One solution might be to remove the SIPs from the exchanges’ control, if for no other reason than to remove the conflict of interest, said Aite’s Weiss. “Take the purview for the SIP outside market operators,” he said, adding that, if necessary, regulators could also slow down direct exchange feeds so that they didn’t beat the SIPs to the delivery of information. “The SIP is basically everybody’s feed, so make it everybody’s feed,” he said.

The Offenders
While it may seem to the parties complaining about high-frequency trading that the approach of regulators toward the issue has been too laissez-faire, both the SEC and the Commodity Futures Trading Commission have brought charges against firms for using HFT practices in ways the agencies viewed as deliberately deceptive.

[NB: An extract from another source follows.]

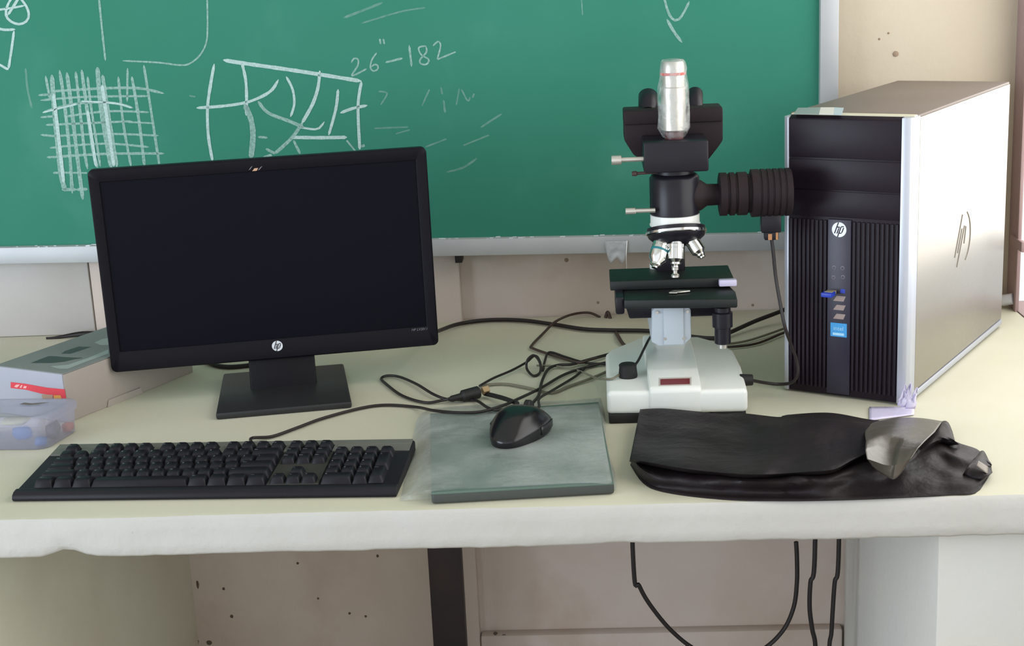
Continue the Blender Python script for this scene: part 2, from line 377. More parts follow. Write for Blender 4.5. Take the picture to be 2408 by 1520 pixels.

In November, the CFTC charged HFT firm DRW Investments with manipulative practices in the IDEX USD three-month interest rate swap futures contract. The closing price of the product is often determined during a 15-minute settlement window, and on 118 different days, DRW manipulated the price of the contract by placing multiple erroneous bids, the CFTC said. The practice, which is similar to quote spanning or spoofing, netted DRW $20 million, the agency said.

In April, the SEC charged owners of Visionary Trading with manipulating the national best bid and offer, or NBBO, for certain stocks, alleging that a co-owner of the firm deliberately sent false signals to the market through a process of placing and canceling orders he never planned on executing.

The SEC has also recently completed an equity market structure literature review on HFT, which synthesized and summarizes 31 research papers on the topic of high-frequency trading. The review is an attempt to collect a broad cross-section of perspectives on the effect of HFT on the markets, though in several cases, the results of different papers contradict each other.

Meanwhile, Narang maintains that high-frequency traders are simply playing the role that liquidity providers have always played in the market. The only difference is that in today’s markets, that role must be played at mind-boggling speeds.

“Even 30 years ago, people who were making market on exchanges traded with high frequency-they wanted to turn their inventory over as quickly as possible to try to capture as much of the bid-ask spread as they could,” Narang said. “Nothing has really changed except the extent that computers are involved in that business model.”